Texts as discourse
In Chapter 2 we considered the origins of stylistics in Russian formalism, and the progress made in the analysis of literary texts in response to the developments of descriptive linguistics in the first half of the twentieth century. Many of the insights of the theory of foregrounding, and its various realisations in the analysis of form, are still relevant to stylistic analysis and have been refined and added to as linguistics has increasingly considered context and function as part of its scope. This chapter will introduce some of the main ways in which the consideration of function in language study has affected the way in which stylistics approaches the study of literary and other texts, and will begin by tracing the debates and controversies that accompanied some of these developments.

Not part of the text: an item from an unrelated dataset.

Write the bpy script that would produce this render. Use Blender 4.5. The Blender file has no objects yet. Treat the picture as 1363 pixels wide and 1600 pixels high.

Stylistics has, on occasion, been the target of attacks from literary critics for what has been seen as an excessive concern with the linguistic form of (literary) texts at the expense of social, historical and other contextual factors that also play a role in a text's meaning. (Similarly, stylisticians have found themselves accused of failing to take adequate account of the important relationship between writer and reader which is mediated by the text. Recent advances in cognitive stylistics have addressed this criticism directly; see Chapters 5 and 6.) While no stylistician would accept that an analysis can incorporate too much linguistic detail, there is perhaps some truth to the point that stylistics has sometimes neglected contextual factors involved in meaning-making.